"There may be times when we are powerless to prevent injustice, but there must never be a time when we fail to protest." — Elie Wiesel

Friday, November 21, 2008

Risky Business (Maybe Too Risky)

One of my early lessons studying public health was that there is no such thing as absolute safety. Whether it be human error or a failure of a mechanical system, there is always some probablility that something will go wrong. So, we come to accept a certain amount of risk in every aspect of our lives, from walking down the street to flying on an airplane. Everything we do carries with it the element of "risk". The question is, "Just how much risk are we willing to accept?"

When it comes to nuclear weapons, one doesn't want to accept any risk of accidental detonation - it's bad enough if someone pushes the button on purpose - or someone making off with nuclear materials (of any kind). However, if what I learned in graduate school is true, then we have to live with some risk, even with nukes; now that's just a bit unnerving.

Of course, we have some pretty smart people (a whole lot of them in fact) working in our nuclear weapons laboratories, making sure that the nuclear weapons they design are reliable (read "They won't blow unless we want them to."). Then, there is the military (the Air Force in this case) that is responsible for ensuring the safety of these weapons out in the real world. That's where things get a little sketchy.

We learned over the course of 2008 about events in the prior year that raise serious questions about the people directly responsible for the safety and security of our nations nuclear weapons.

The most serious incident involved personnel at Minot Air Force Base "mistakenly" loading nuclear tipped Cruise missiles onto a B-52 bomber, which was flown to Barksdale Air Force Base. The nuclear weapons went unnoticed and unprotected from the time they were removed from the bunker to well after the bomber landed at Barksdale (a mere 36 hours); only when the weapons were being unloaded did anyone notice that something was amiss! Reading the details of how many things went wrong - all of them related to human error - is enough to make you dizzy.

Of course, there was some sort of "inquisition", but even after all that Minot's 5th Bomb Wing failed the initial nuclear surety inspection (NSI) required for re certification to handle nuclear weapons. It finally passed an NSI three months later at the end of March 2008. Of course the Air Force came up a laundry list of things to do ensure nuclear weapons safety. One interesting change is that they no longer allow nuclear armed and nonnuclear armed weapons in the same storage facility. And, all nonnuclear weapons have to have placards stating that they are not armed with nukes. I'm feeling much safer now. Aren't you?

By the way; did I mention that the infamous 5th Bomb Wing again FAILED the mother of all NSI's in May 2008??? You can read all about it in the Air Force Times that referred to the "Litany of Failure". The 5th finally received a "passing grade" in August. Did I also mention that these NSI's were scheduled so that everyone knew what was coming? Nuclear bases have since moved to "no notice inspections"; now there is a novel concept.

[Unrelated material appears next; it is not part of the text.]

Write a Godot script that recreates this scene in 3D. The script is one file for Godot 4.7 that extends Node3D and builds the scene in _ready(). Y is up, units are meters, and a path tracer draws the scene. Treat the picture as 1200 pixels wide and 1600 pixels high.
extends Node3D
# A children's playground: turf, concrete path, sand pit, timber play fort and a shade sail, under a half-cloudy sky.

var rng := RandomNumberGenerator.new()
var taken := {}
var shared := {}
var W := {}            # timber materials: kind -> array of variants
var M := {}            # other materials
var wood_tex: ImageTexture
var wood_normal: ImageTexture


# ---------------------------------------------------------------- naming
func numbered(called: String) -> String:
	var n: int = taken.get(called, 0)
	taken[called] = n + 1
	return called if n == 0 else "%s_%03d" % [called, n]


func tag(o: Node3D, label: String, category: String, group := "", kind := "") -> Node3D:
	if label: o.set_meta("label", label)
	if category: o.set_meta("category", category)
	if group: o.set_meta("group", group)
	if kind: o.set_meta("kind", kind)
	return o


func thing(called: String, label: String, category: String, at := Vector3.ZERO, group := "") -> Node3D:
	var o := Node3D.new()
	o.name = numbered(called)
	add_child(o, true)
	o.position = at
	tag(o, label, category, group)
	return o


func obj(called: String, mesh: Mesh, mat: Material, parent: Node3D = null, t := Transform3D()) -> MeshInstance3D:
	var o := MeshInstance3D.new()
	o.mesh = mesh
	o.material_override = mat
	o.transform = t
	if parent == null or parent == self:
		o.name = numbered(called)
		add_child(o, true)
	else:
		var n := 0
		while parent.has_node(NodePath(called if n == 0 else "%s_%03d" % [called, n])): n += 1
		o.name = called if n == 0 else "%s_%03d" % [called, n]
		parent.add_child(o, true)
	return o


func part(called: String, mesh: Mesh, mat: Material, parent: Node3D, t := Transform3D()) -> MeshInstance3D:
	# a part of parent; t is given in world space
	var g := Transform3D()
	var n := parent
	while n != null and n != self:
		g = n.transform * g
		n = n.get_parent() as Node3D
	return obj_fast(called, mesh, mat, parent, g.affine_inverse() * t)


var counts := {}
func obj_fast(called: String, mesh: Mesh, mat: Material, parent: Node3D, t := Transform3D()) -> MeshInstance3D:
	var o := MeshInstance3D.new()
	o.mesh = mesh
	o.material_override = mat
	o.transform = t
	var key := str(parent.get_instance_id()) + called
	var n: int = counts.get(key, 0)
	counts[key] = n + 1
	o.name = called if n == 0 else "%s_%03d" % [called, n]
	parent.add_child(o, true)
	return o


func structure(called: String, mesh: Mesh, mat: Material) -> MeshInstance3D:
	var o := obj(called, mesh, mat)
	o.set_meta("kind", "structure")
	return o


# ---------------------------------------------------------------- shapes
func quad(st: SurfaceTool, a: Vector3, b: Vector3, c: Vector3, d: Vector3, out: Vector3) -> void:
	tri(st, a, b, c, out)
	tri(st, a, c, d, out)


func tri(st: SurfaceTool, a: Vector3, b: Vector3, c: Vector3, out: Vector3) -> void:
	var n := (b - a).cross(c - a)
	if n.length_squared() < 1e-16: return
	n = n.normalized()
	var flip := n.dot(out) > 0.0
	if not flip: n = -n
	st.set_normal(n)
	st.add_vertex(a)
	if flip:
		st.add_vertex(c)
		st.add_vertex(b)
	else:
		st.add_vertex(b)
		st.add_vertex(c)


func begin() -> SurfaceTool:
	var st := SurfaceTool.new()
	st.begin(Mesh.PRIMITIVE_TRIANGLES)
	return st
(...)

Of course if they can't pass scheduled inspections... Well, you get the idea. So where is all this leading? We have been living with nuclear weapons since 1945 (over 63 years) and although there have been many incidents and accidents since then, it is only a matter of time before one of those accidents causes the detonation of a nuclear weapon. So wouldn't it be prudent to do all we can to continue dismantling these weapons of mass destruction before they dismantle us? After all, no matter how well we design them, sooner or later something will fail. And as for the human beings that tend to them; well, nobody is perfect.



P.S. - I almost forgot to mention the Air Force Times reported that in the failed May NSI, "one security forces airman was found using his cell phone to play video games while on guard duty in a restricted zone". Better living through modern technology.